* What is asked
Reproduce the material that follows, please, but only from its first line to the line containing "from mathutils import Matrix, Vector", inclusive.
======== Information shown ========
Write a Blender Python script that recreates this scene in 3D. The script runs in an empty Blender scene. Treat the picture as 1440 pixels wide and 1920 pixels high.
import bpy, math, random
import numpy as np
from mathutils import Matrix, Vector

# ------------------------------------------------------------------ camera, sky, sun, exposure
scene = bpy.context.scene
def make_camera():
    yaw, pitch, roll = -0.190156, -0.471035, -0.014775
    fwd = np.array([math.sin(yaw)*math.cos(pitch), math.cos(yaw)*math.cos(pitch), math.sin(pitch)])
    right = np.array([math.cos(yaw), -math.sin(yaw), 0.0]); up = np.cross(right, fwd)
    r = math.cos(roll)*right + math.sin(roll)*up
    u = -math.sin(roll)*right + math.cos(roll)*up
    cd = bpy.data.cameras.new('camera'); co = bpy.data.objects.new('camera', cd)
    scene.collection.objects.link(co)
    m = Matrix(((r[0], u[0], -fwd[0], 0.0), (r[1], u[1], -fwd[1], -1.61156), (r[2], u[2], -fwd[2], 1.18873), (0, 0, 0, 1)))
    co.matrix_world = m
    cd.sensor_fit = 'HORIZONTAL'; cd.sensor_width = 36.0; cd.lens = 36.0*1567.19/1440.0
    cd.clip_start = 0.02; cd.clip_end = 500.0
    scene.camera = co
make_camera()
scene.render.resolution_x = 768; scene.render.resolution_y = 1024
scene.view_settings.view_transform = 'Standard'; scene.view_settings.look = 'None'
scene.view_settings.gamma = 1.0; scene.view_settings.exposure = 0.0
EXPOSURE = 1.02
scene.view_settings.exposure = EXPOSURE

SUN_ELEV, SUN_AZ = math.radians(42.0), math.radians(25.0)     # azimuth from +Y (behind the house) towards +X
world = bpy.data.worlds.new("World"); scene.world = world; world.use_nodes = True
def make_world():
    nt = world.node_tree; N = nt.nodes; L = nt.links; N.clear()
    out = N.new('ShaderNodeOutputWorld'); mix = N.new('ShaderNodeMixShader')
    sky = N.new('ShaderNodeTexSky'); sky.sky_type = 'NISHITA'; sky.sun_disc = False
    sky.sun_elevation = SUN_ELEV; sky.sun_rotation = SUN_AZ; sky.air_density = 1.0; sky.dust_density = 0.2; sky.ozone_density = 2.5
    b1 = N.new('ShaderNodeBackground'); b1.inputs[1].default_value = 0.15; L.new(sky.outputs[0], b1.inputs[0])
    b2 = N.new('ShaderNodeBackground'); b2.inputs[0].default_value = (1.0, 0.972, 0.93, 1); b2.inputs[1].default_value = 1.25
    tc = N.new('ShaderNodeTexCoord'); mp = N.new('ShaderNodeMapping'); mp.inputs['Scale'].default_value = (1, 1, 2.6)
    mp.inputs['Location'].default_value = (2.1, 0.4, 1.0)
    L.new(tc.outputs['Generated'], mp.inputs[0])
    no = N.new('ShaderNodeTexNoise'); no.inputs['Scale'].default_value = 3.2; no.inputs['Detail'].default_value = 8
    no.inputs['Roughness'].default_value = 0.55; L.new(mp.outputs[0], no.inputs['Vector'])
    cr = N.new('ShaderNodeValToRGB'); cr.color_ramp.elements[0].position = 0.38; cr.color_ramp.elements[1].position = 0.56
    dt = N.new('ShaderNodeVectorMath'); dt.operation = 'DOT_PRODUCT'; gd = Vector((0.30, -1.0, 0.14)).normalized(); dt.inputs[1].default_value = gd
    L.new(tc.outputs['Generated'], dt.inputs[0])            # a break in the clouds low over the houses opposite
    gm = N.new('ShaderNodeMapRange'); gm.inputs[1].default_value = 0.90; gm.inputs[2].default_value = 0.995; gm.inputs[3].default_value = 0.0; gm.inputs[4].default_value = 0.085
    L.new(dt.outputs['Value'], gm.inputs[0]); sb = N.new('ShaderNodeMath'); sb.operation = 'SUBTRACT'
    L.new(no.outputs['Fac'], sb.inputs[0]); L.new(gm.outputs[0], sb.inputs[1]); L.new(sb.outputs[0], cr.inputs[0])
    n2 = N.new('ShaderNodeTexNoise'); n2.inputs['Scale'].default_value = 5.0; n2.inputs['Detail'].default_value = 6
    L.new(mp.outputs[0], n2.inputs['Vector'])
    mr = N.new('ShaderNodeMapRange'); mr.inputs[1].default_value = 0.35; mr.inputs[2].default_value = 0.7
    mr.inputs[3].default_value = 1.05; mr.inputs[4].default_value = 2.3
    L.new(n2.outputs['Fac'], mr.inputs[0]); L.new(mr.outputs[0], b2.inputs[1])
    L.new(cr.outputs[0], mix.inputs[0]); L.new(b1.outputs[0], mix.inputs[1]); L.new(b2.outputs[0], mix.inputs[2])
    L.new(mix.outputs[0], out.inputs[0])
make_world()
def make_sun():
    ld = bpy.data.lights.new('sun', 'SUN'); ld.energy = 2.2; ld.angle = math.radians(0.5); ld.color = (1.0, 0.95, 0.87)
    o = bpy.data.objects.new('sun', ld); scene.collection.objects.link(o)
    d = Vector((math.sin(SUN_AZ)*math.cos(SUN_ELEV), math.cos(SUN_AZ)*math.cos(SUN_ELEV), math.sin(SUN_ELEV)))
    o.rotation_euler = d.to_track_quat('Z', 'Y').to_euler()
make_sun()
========
* Answer to the problem
Write a Blender Python script that recreates this scene in 3D. The script runs in an empty Blender scene. Treat the picture as 1440 pixels wide and 1920 pixels high.
import bpy, math, random
import numpy as np
from mathutils import Matrix, Vector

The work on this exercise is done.